Le nom du père, avec une rare constance depuis des lustres, se transmet de père en fils. Le fils lui-même, dans une égale logique de tragédie, devenant père.
Le tout s’orchestrant en fautes majeures et chacun fera, c’est dit, mieux que le précédent lorsqu’il endossera le costume. Que les fratries s’en mêlent et le drame prend de l’ampleur. La mère, de sa noble et malheureuse double place, regardant la scène en attendant la fin…inéluctablement…
Tout ça vous dit quelque chose?
Deux pièces du off vous proposent d’aller vous délecter du goût d’hier, ou d’aujourd’hui, à voir avec nos histoires de famille.

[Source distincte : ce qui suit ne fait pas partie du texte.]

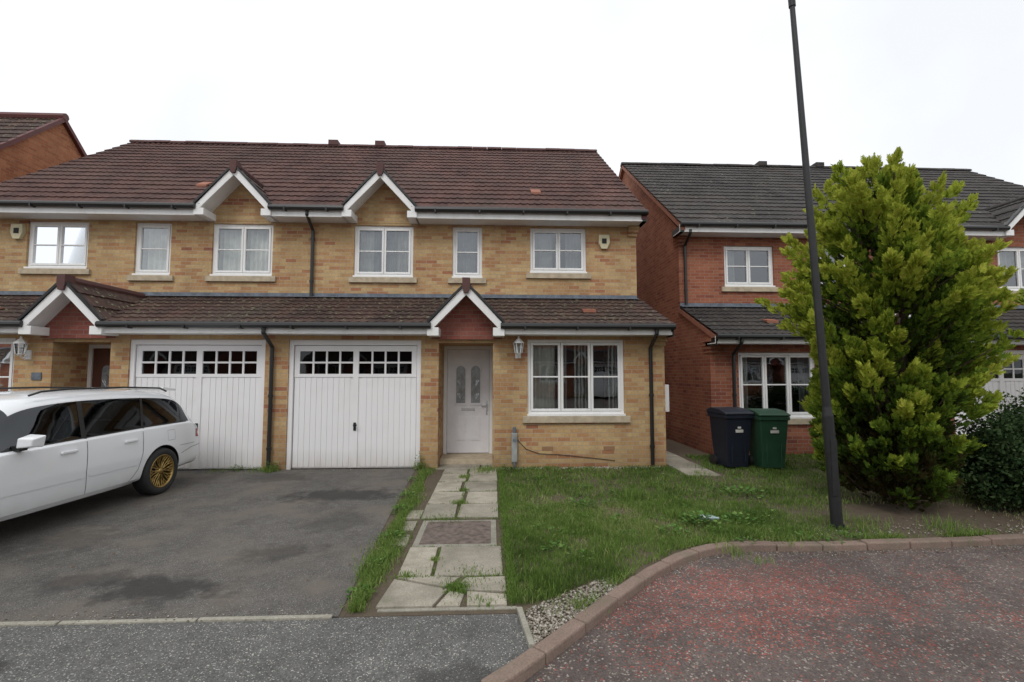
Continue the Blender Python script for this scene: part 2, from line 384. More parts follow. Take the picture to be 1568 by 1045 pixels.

« Les langues paternelles » par le collectif De Facto vous démarre la visite au moment de la mort du père. Le registre, même s’il est là de famille juive, explore toute la gamme des émotions traversantes où chacun aura une occasion de se retrouver, voire de se rencontrer. Une très belle scénographie inscrivant le déroulement de la pièce et le poids des mots portés avec intelligence et justesse par les acteurs. Le jeu, bien habité prend parfois un rythme qui s’emballe…un peu trop? Quoique… si je me souviens de mes histoires familiales, ça devait s’emballer tout autant pour bien peser sa livre? Le texte est beau, bien vu et on est touchés de se rencontrer souvent au coin des mots.
« Récits de table » de Marielle Rémy et Guillaume Servelly vous invite à la version repas. Celui du dimanche ou des grands jours avec entrée, deuxième entrée, plat et dessert. Celui du quotidien avec le plat mitonné, la conserve ou la soupe? Bref, tous ces repas en famille où la table est le lieu de tous les découpages de chairs. Là encore, la scénographie est belle, les scénaristes comédiens sont très bons comme dans les deux premières pièces de la trilogie. Leur inventivité à dessiner les espaces avec trois fois rien est ici encore parfaite. Le fait de donner vie aux hommes et femmes de trois générations marque joliment l’idée que tout un chacun, dans le jeu des transmissions, navigue et se débrouille avec avoir été, être et devenir. La question de qui ouvre ou coupe le chemin, restant le n?ud de vipère.
On croise dans ces deux créations bien des moments connus ou reconnus, ceux là amenés avec subtilité et espace pour le sourire, le rire, la tendresse ou l’émotion. Le plaisir de réentendre que nous ne sommes pas uniques dans nos histoires de familles dédramatisant les flashs, parfois amers, de nos mémoires.
Bernard Gaurier – www.festivalier.net
« Les langues paternelles » par le collectif De Facto au Théâtre des Doms à Avignon du 7 au 27 juillet.
« Récits de table » de Marielle Rémy et Guillaume Servelly au Théâtre Girasole jusqu’au 31 juillet.